The White Tiger is Aravind Adiga’s first novel and it is an incredibly accomplished first book which paints a vivid if slightly dark picture of ‘the real India’. We follow the story of Balram Halwai son of a rickshaw puller also known as ‘The White Tiger’ (which is of course the rarest of all the feline family) and his journey from a boy in a small village to ‘an entrepreneur’ in the big city via a life of servitude as a driver and, rather ominously, murder.
The story is undoubtedly a dark one and one in which Adiga is telling us of the corruption (which as Dovegreyreader brilliantly summed up in her review “just slimes off the page”) in India, its globalisation and how it has faired since the British moved out and American culture moved in. We see the darker sides of life out there that ‘tourists’ to India might not. Though this is a hard look at India and is very gritty for the reader, amongst the dark though there is humour thanks to such a wonderful protagonist. If you are puzzling over how a murderer could be likeable and funny then you need to read the book. Mind you there are a few other novels where I have felt that way too… oh dear, should I worry?
Balram’s personality changes as his surroundings do. He starts of as a naïve but clever school boy, and then becomes a disheartened young man in the tea shops before becoming a wry, calculating and knowing servant to his repugnant masters. He tells us; actually he isn’t telling us his story he is telling it to someone else.
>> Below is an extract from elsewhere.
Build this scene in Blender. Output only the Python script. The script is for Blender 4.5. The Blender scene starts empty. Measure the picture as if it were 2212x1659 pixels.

We read his story told in the form of letters to The Premiere of China. Which is oddly the only bit of the book that I didn’t really take to as I couldn’t work out why you would tell such a tale and admit to the things that he does if it might very well end up on the desk of someone as important as that.
Bar that one glitch I found the book incredible. It’s so readable and that was all down to Balram and his character (the font of a book helps though I find, more on that next week). I thought the way Adiga managed the plotting and story so we got to see so much of Indian life quite remarkable. We started in the villages looking at education, death, marriage and people who may be poor but make their life as rich as possible through the hard times (Balram’s Gran is a brilliantly calculating old woman – but then you would need to be). In Delhi we get the mix of the richest of the rich, the corruption of the government, the globalisation and Americanisation of the cities and all its gloss and glamour and the in contrast the prostitution, slum dwelling, and the life of those in servitude – the cockroach scenes freaked me out. All in all a great narrator, an unusual look at, and insight into, India and a highly accomplished debut novel.
I look forward to more novels by Adiga and hope that we see more novels from him. Arundhati Roy is an author I always wanted to read more works of after ‘The God of Small Things’ her Booker Winner but sadly we never did, maybe she is biding her time? One thing I will add about the book is the amount of people that I have seen reading it on the tube, I was going to do my report on that this weekend but I am going to hold off another week as am finding it quite interesting. Right I am off to read in the glorious Sunday sunshine.